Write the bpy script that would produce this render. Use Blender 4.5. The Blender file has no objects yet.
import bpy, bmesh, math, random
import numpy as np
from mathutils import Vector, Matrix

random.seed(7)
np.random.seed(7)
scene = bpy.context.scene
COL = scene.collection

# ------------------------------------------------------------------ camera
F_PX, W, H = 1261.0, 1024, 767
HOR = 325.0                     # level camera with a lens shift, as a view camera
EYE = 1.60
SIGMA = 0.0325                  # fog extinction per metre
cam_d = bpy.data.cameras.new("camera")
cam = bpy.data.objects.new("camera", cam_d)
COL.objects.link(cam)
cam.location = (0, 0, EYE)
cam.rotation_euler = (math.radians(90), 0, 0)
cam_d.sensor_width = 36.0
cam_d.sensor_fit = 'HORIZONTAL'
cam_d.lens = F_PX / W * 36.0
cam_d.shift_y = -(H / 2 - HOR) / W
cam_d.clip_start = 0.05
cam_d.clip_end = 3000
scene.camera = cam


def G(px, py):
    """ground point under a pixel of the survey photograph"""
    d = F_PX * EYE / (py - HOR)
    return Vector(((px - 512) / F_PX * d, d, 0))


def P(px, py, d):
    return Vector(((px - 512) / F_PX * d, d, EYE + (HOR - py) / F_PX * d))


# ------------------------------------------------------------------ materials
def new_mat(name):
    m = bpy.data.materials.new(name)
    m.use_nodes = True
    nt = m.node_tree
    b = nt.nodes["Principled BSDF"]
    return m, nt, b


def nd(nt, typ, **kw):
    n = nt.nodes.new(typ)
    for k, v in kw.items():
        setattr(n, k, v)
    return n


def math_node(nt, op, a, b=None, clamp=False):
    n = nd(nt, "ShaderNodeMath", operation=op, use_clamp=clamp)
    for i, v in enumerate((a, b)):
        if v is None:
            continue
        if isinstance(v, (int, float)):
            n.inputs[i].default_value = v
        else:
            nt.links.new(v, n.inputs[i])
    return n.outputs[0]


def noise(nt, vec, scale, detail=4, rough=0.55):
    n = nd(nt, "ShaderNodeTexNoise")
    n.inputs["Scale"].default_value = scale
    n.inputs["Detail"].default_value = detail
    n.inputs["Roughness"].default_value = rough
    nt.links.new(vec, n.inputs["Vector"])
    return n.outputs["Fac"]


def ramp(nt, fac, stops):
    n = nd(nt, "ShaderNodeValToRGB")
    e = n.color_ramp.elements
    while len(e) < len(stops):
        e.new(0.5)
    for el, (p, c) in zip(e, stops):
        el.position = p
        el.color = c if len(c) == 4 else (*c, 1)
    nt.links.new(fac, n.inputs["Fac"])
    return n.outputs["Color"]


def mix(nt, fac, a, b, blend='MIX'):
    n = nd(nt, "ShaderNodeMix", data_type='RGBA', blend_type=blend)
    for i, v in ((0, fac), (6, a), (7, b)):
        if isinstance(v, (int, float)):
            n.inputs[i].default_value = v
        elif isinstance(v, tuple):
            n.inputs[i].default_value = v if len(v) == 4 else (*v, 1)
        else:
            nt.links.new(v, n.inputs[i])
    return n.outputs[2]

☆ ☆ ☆

= WRITTEN REQUEST =
Set down, exactly as written, each line of the data from its opening line through the one containing "COL = scene.collection". Output nothing more.

= REPLY TO THE EXERCISE =
Write the bpy script that would produce this render. Use Blender 4.5. The Blender file has no objects yet.
import bpy, bmesh, math, random
import numpy as np
from mathutils import Vector, Matrix

random.seed(7)
np.random.seed(7)
scene = bpy.context.scene
COL = scene.collection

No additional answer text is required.